#### Task statement:
Quote every line as written. Omit pictures.

#### Data extract:
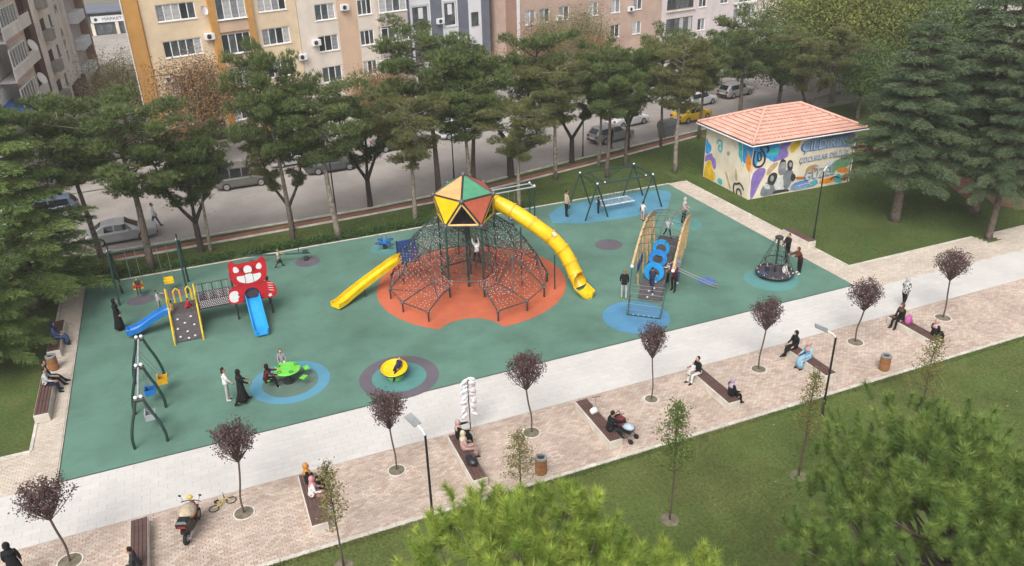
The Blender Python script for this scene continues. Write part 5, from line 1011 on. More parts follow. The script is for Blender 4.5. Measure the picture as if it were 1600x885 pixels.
# ---- low shrubs along the far kerb, grass tufts, fallen leaves
rng = np.random.default_rng(77)
n = 900; cx = np.concatenate([rng.uniform(1.5, 13.5, n), rng.uniform(-6.5, 1, 240), rng.uniform(14, 21, 260)]); cy = 47.75+np.abs(rng.normal(.25, .25, len(cx)))
k = 16; P = np.repeat(np.stack([cx, cy, rng.uniform(.02, .22, len(cx))], 1), k, 0)+rng.normal(0, .09, (len(cx)*k, 3)); P[:, 2] = np.abs(P[:, 2]); D = unit(rdir(rng, len(P))+np.array([0, 0, .8])); L = rng.uniform(.08, .16, len(P)); V, F = blades(rng, P, D, L, L*.5, True)
tag(obj('ground_cover', npmesh('ground_cover', V, F, leafmat('leaves_ground_cover', (.03, .07, .02), (.08, .14, .03)), rng.beta(1.2, 1.8, len(P)))), 'low green ground cover along the far playground kerb', 'ground cover', kind='stuff')
lm_grass = leafmat('grass_blade', (.085, .145, .034), (.19, .195, .066), var=.35, scale=.35)
def grass(name, label, X0, X1, Y0, Y1, n, h, seed, ok=None, mat=lm_grass):
    rng = np.random.default_rng(seed); x = rng.uniform(X0, X1, n); y = rng.uniform(Y0, Y1, n)
    if ok is not None: m = ok(x, y); x, y = x[m], y[m]
    n = len(x); k = 3; P = np.repeat(np.stack([x, y, np.full(n, .0)], 1), k, 0); P[:, :2] += rng.normal(0, .02, (n*k, 2)); D = unit(rdir(rng, n*k)*.8+np.array([0, 0, 1.])); V, F = blades(rng, P, D, rng.uniform(.5, 1.2, n*k)*h, np.full(n*k, h*.35)); pt = .5+.4*np.sin(x*.5+1.7*np.sin(y*.45)+.6*np.sin(x*1.3))+.3*np.sin(y*.9+x*.35+np.sin(x*.8))
    tag(obj(name, npmesh(name, V, F, mat, np.clip(np.repeat(pt, k)*.6+rng.normal(.15, .2, n*k), 0, 1))), label, 'grass', kind='stuff')
grass('grass', 'mown grass of the near lawn below the brick pavement', -3, 40, 8, 21.3, 90000, .055, 5)
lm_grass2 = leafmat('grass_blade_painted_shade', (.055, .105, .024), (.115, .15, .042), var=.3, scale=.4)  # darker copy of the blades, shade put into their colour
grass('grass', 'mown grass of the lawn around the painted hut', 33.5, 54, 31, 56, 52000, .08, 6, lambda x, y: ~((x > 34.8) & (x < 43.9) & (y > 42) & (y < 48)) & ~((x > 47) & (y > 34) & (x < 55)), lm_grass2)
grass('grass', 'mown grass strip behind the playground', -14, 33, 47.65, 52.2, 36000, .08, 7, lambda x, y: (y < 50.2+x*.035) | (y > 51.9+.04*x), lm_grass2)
grass('grass', 'longer grass tufts leaning over the near lawn kerb', -3, 40, 21.12, 21.36, 9000, .085, 15)
rng = np.random.default_rng(99); n = 1500; x = np.concatenate([rng.uniform(-8, 32, 500), rng.uniform(-8, 42, 700), rng.uniform(-2, 36, 300)]); y = np.concatenate([rng.uniform(47.7, 50.2, 500), rng.uniform(52.8, 66, 700), rng.uniform(12, 21, 300)]); z = np.where(y > 52.7, -.015, .06); D = rdir(rng, n); D[:, 2] *= .15; L = rng.uniform(.06, .13, n); V, F = blades(rng, np.stack([x, y, z], 1), unit(D), L, L*.7, True); V[:, 2] = np.maximum(V[:, 2], np.repeat(z, 4)-.006)
tag(obj('fallen_leaves', npmesh('fallen_leaves', V, F, leafmat('leaves_fallen', (.20, .13, .05), (.34, .24, .08)), rng.random(n))), 'scattered brown fallen leaves on the road, verge and lawn', 'leaves', kind='stuff')
# ------------------------------------------------------------------ benches, bins, lamps
m_stone = M('travertine', (.60, .55, .48), .75, scale=2.5, var=.1, stain=.16, stain_scale=2.); m_slat = M('bench_slat', (.105, .055, .048), .6, scale=6, var=.2); m_binw = M('bin_slat', (.30, .13, .05), .6, scale=5, var=.2)
m_blk = M('lamp_black', (.012, .013, .015), .4, var=.1); m_wht = M('lamp_white', (.72, .73, .74), .4, var=.05)
SLAT = {}
def bench(label, x, y0, y1, w=.58, h=.45):
    L = y1-y0; r = thing('bench', label, 'bench', (x, (y0+y1)/2, .03), 0, 'slatted stone benches')
    MB().box(-w/2, w/2, -L/2, L/2, 0, h-.055, .015).build('stone_base', m_stone, r)
    key = round(L, 2)
    if key not in SLAT: SLAT[key] = MB().box(-.058, .058, -L/2+.03, L/2-.03, 0, .05, .008).mesh('slat', m_slat)
    for k in range(4): obj('slat', SLAT[key], r, (-w/2+.09+k*(w-.18)/3, 0, h-.053))
    return r
for lab, x, a, b in [('slatted bench cut off at the bottom left edge beside the scooter', -4.3, 22.0, 25.0), ('slatted bench seating two, behind the leggy sapling', 1.5, 22.1, 25.0), ('slatted bench under the candy floss pole', 7.4, 22.0, 24.95), ('slatted bench beside the stroller', 13.08, 21.95, 24.95), ('slatted bench with a free middle and a person at each end', 18.85, 22.15, 24.95), ('slatted bench with the pale blue coated person', 23.95, 22.1, 24.9), ('slatted bench farthest right with the pink backpack', 30.45, 22.3, 25.0),
                     ('slatted bench nearest on the left path', -8.2, 33.6, 36.9), ('slatted bench farther up the left path beyond the bin', -8.2, 39.3, 42.6)]: bench(lab, x, a, b)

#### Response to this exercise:
The Blender Python script for this scene continues. Write part 5, from line 1011 on. More parts follow. The script is for Blender 4.5. Measure the picture as if it were 1600x885 pixels.
# ---- low shrubs along the far kerb, grass tufts, fallen leaves
rng = np.random.default_rng(77)
n = 900; cx = np.concatenate([rng.uniform(1.5, 13.5, n), rng.uniform(-6.5, 1, 240), rng.uniform(14, 21, 260)]); cy = 47.75+np.abs(rng.normal(.25, .25, len(cx)))
k = 16; P = np.repeat(np.stack([cx, cy, rng.uniform(.02, .22, len(cx))], 1), k, 0)+rng.normal(0, .09, (len(cx)*k, 3)); P[:, 2] = np.abs(P[:, 2]); D = unit(rdir(rng, len(P))+np.array([0, 0, .8])); L = rng.uniform(.08, .16, len(P)); V, F = blades(rng, P, D, L, L*.5, True)
tag(obj('ground_cover', npmesh('ground_cover', V, F, leafmat('leaves_ground_cover', (.03, .07, .02), (.08, .14, .03)), rng.beta(1.2, 1.8, len(P)))), 'low green ground cover along the far playground kerb', 'ground cover', kind='stuff')
lm_grass = leafmat('grass_blade', (.085, .145, .034), (.19, .195, .066), var=.35, scale=.35)
def grass(name, label, X0, X1, Y0, Y1, n, h, seed, ok=None, mat=lm_grass):
    rng = np.random.default_rng(seed); x = rng.uniform(X0, X1, n); y = rng.uniform(Y0, Y1, n)
    if ok is not None: m = ok(x, y); x, y = x[m], y[m]
    n = len(x); k = 3; P = np.repeat(np.stack([x, y, np.full(n, .0)], 1), k, 0); P[:, :2] += rng.normal(0, .02, (n*k, 2)); D = unit(rdir(rng, n*k)*.8+np.array([0, 0, 1.])); V, F = blades(rng, P, D, rng.uniform(.5, 1.2, n*k)*h, np.full(n*k, h*.35)); pt = .5+.4*np.sin(x*.5+1.7*np.sin(y*.45)+.6*np.sin(x*1.3))+.3*np.sin(y*.9+x*.35+np.sin(x*.8))
    tag(obj(name, npmesh(name, V, F, mat, np.clip(np.repeat(pt, k)*.6+rng.normal(.15, .2, n*k), 0, 1))), label, 'grass', kind='stuff')
grass('grass', 'mown grass of the near lawn below the brick pavement', -3, 40, 8, 21.3, 90000, .055, 5)
lm_grass2 = leafmat('grass_blade_painted_shade', (.055, .105, .024), (.115, .15, .042), var=.3, scale=.4)  # darker copy of the blades, shade put into their colour
grass('grass', 'mown grass of the lawn around the painted hut', 33.5, 54, 31, 56, 52000, .08, 6, lambda x, y: ~((x > 34.8) & (x < 43.9) & (y > 42) & (y < 48)) & ~((x > 47) & (y > 34) & (x < 55)), lm_grass2)
grass('grass', 'mown grass strip behind the playground', -14, 33, 47.65, 52.2, 36000, .08, 7, lambda x, y: (y < 50.2+x*.035) | (y > 51.9+.04*x), lm_grass2)
grass('grass', 'longer grass tufts leaning over the near lawn kerb', -3, 40, 21.12, 21.36, 9000, .085, 15)
rng = np.random.default_rng(99); n = 1500; x = np.concatenate([rng.uniform(-8, 32, 500), rng.uniform(-8, 42, 700), rng.uniform(-2, 36, 300)]); y = np.concatenate([rng.uniform(47.7, 50.2, 500), rng.uniform(52.8, 66, 700), rng.uniform(12, 21, 300)]); z = np.where(y > 52.7, -.015, .06); D = rdir(rng, n); D[:, 2] *= .15; L = rng.uniform(.06, .13, n); V, F = blades(rng, np.stack([x, y, z], 1), unit(D), L, L*.7, True); V[:, 2] = np.maximum(V[:, 2], np.repeat(z, 4)-.006)
tag(obj('fallen_leaves', npmesh('fallen_leaves', V, F, leafmat('leaves_fallen', (.20, .13, .05), (.34, .24, .08)), rng.random(n))), 'scattered brown fallen leaves on the road, verge and lawn', 'leaves', kind='stuff')
# ------------------------------------------------------------------ benches, bins, lamps
m_stone = M('travertine', (.60, .55, .48), .75, scale=2.5, var=.1, stain=.16, stain_scale=2.); m_slat = M('bench_slat', (.105, .055, .048), .6, scale=6, var=.2); m_binw = M('bin_slat', (.30, .13, .05), .6, scale=5, var=.2)
m_blk = M('lamp_black', (.012, .013, .015), .4, var=.1); m_wht = M('lamp_white', (.72, .73, .74), .4, var=.05)
SLAT = {}
def bench(label, x, y0, y1, w=.58, h=.45):
    L = y1-y0; r = thing('bench', label, 'bench', (x, (y0+y1)/2, .03), 0, 'slatted stone benches')
    MB().box(-w/2, w/2, -L/2, L/2, 0, h-.055, .015).build('stone_base', m_stone, r)
    key = round(L, 2)
    if key not in SLAT: SLAT[key] = MB().box(-.058, .058, -L/2+.03, L/2-.03, 0, .05, .008).mesh('slat', m_slat)
    for k in range(4): obj('slat', SLAT[key], r, (-w/2+.09+k*(w-.18)/3, 0, h-.053))
    return r
for lab, x, a, b in [('slatted bench cut off at the bottom left edge beside the scooter', -4.3, 22.0, 25.0), ('slatted bench seating two, behind the leggy sapling', 1.5, 22.1, 25.0), ('slatted bench under the candy floss pole', 7.4, 22.0, 24.95), ('slatted bench beside the stroller', 13.08, 21.95, 24.95), ('slatted bench with a free middle and a person at each end', 18.85, 22.15, 24.95), ('slatted bench with the pale blue coated person', 23.95, 22.1, 24.9), ('slatted bench farthest right with the pink backpack', 30.45, 22.3, 25.0),
                     ('slatted bench nearest on the left path', -8.2, 33.6, 36.9), ('slatted bench farther up the left path beyond the bin', -8.2, 39.3, 42.6)]: bench(lab, x, a, b)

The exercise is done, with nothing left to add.